Land loans are unique financial products, and they are handled differently than mortgages and other secured loans. If you’ve never purchased land before, you may find the process a bit more challenging than you expected. But a short primer should help you understand how land loans work, and what your options are when looking for a lender.

Land Loans vs Traditional Mortgages

Banks and other lenders tend to view land loans with a wary eye, and consider them to be more of a risk than a standard mortgage. The reason for this is simple. Borrowers are much less likely to walk away from a home loan, particularly if the property is being used as a primary residence. Moreover, a house on a lot has greater value on the open market, and makes for a more secure form of collateral. Undeveloped land, on the other hand, doesn’t deliver the same degree of investment security for the creditor.

People are much more likely to walk away from a land loan than a mortgage, potentially leaving the lender with an unimproved parcel of land which they will have to sell to recoup their losses. Consequently, land loans can be more difficult to obtain, particularly if you don’t have a definite plan in place to improve the property and increase its value. Banks also tend to charge a higher rate of interest to offset the additional risk.

Financing Considerations

There are a number of variables that can influence your financing options when buying a piece of land. The most important of these is the land itself, its location, and how it will be used. While any parcel of land has some intrinsic value as a real asset, you are much more likely to be approved for a loan if you can show that it also has value as an investment. Location is key, and lenders are much more likely to underwrite a loan for a prime piece of desirable real estate than for a plot of land in the outskirts of nowhere. Should you default on the loan, they will have an easier time disposing of the collateral and offsetting any potential losses.
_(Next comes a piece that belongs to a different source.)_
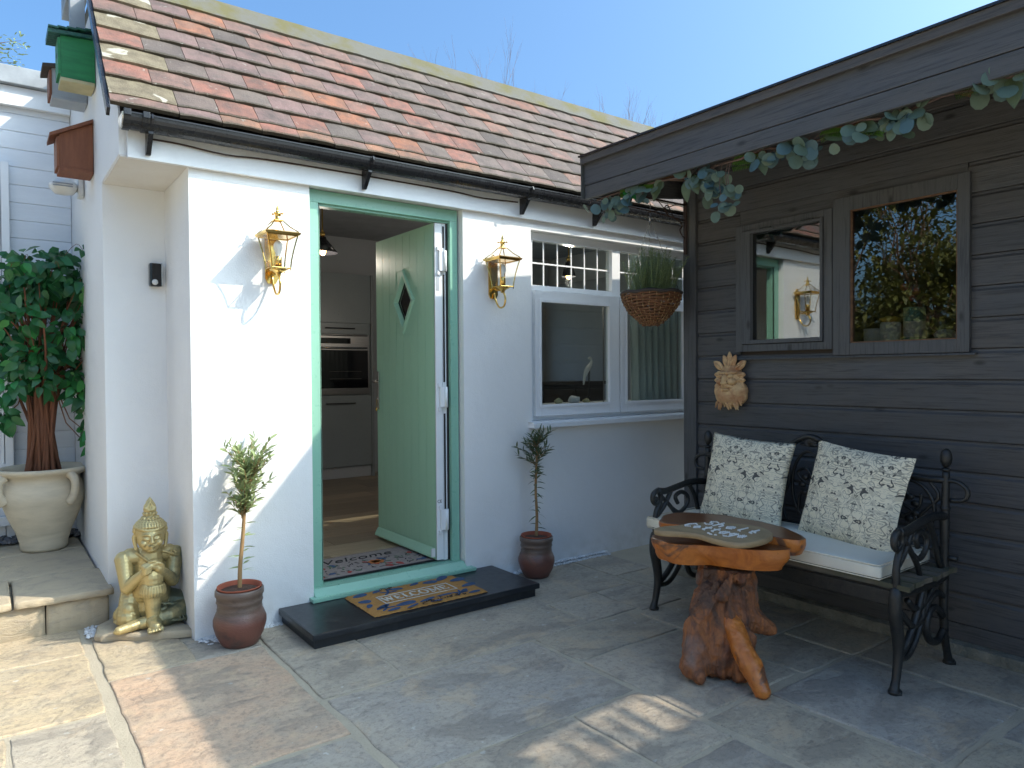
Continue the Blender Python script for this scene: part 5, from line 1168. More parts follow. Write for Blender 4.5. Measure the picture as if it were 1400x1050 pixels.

Another key consideration for lenders is the nature of the land you will be buying. For example, raw land is deemed a far greater risk, and is much more difficult to finance. That’s because it lacks any man-made improvements (clearing, roads, sewer, water), and it will take a major influx of time and money to increase the land’s market value. Buying raw land can be significantly cheaper than buying already improved land, but it will be harder to find a lender willing to finance your purchase. If you do find a lender willing to work with you on your purchase of a raw parcel, you may find that your loan will fall under the umbrella of commercial lending, in which case you should expect higher interest rates and more restrictive repayment terms.